Agricultor morto no Pará não constava de lista de ameaçados no campo

Ministério da Justiça considera possibilidade de crime ter sido comum

São Paulo – O assassinato de Obede Loyla Souza, trabalhador rural de de 31 anos, na semana passada no Pará, pode não ter tido motivações políticas. Segundo a Comissão Pastoral da Terra (CPT), seu nome não consta na lista de pessoas ameaçadas organizada pela entidade, e Obede não era extrativista nem líder ambientalista. O Ministério da Justiça passou, por isso, a cogitar a possibilidade de a quarta morte de agricultores no Pará em um mês – sexta, se considerada a região amazônica – seja um crime comum, resultado de um bate-boca.

A Polícia Civil do Pará diz estar “trabalhando com todas as hipóteses”. Obede tinha antecedente criminal, o que deve ser levado em conta na investigação, embora não tenha vínculos com o assassinato. A Força Nacional não está no local, porque o governo do Pará não solicitou a extensão da atuação do agrupamento a Pacajá, onde Obede foi morto. Por causa dos homicídios anteriores, a Força está em três municípios paraenses, Santarém, Marabá e Altamira.

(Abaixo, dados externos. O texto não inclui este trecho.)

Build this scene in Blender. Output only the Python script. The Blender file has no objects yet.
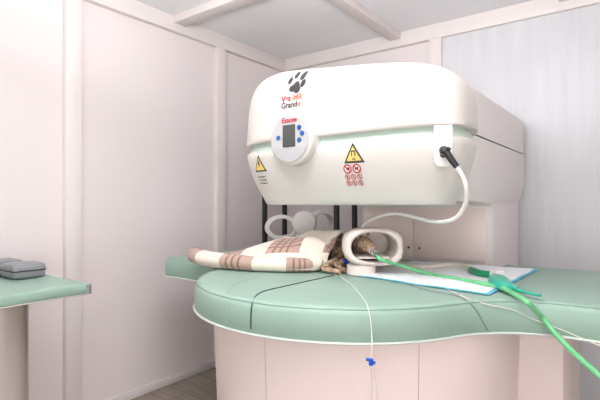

“Como toda a população local, Obede e a esposa tinham seu roçado”, informou o agente da equipe da CPT de Tucuruí (PA), Hilário Lopes Costa, a jornalistas. “Mas ele não era extrativista nem liderança. Muito menos ativista ambiental”, esclareceu. Ele não havia sido ameaçado de morte, segundo o engenheiro agrônomo, que integra a coordenação da CPT no Pará.

A comissão mantém uma lista de líderes rurais que correm perigo por seu engajamento em questões agrárias e ambientais. De 2000 a 2010,  1.855 pessoas em todo o país foram ameaçadas pelo menos uma vez. No período, foram assassinadas 401 pessoas em todo o país. No ano passado, foram 125 ameaças.

De acordo com Costa, a esposa do trabalhador, Éllen Cristina de Oliveira Silva, de 29 anos, omitiu informações durante o depoimento que fez à Polícia Civil de Tucuruí. “Ela disse que Obede havia discutido com um vizinho do Acampamento Esperança por causa da demarcação do lote. Mas, por causa do nervosismo, acabou esquecendo de falar que os dois já tinham chegado a um acordo”, informou Hilário. Ela não informou também, segundo o agente da CPT, sobre uma discussão que o marido teve com caminhoneiros que transportavam madeira ilegal na estrada que dá acesso ao acampamento.

“Não se tratou de uma discussão relacionada à madeira ilegal que estava sendo transportada, mas aos danos que esses caminhões estavam causando à estrada de chão batido. Por transportarem até 20 toras de árvore de uma vez só, esses caminhões ficam muito pesados e acabam tornando a estrada intransitável. Como sempre chove na região, o estrago fica ainda maior”, disse Hilário.

O fato de a esposa ter deixado de prestar as informações aos agentes de segurança foi justificado por Costa por causa do temor de represálias por parte do grupo de madereiros de Tucuruí. Segundo ele, os madereiros têm “a conivência da Polícia Militar local”.

Em relação à versão apresentada inicialmente, de que o crime poderia ter motivações políticas ou de perseguição a líderes rurais e ambientalistas, Costa sugeriu, em entrevista ao Terra Magazine, que é preciso considerar o contexto do crime. “A vida dos trabalhadores neste País não vale nada para este modelo de desenvolvimento, esse sistema. Não vale nada também para esses governos, mesmo que digam que querem desenvolver políticas sociais que ajudem a acabar com a pobreza, que inclua os que estão no nível abaixo da pobreza”, lamenta.

Críticas

Também ao Terra Magazine, Costa fez críticas ao governo do Pará, incluindo tanto o governador Simão Jatene (PSDB) como sua antecessora, Ana Julia Carepa (PT). “A postura dos governos é sempre de não revelar os fatos. Mesmo porque isso acaba fazendo com que o estado fique, para o cenário nacional e internacional, como um estado sem Justiça. Isso leva a camuflar a verdade, os fatos, a desviar o ponto de referência.”

Ele acusou ainda a Justiça de agir com rigor na apuração apenas de crimes que têm visibilidade nacional, como foi o caso da morte da missionária norte-americana Dorothy Stang, em fevereiro de 2005. “Agora, quando é para criminalizar os movimentos, as pessoas que lutam pelos mais pobres, aí, a Justiça não mede esforços”, atacou. “Essas pessoas são exemplarmente criminalizadas e punidas, quando não são assassinadas.”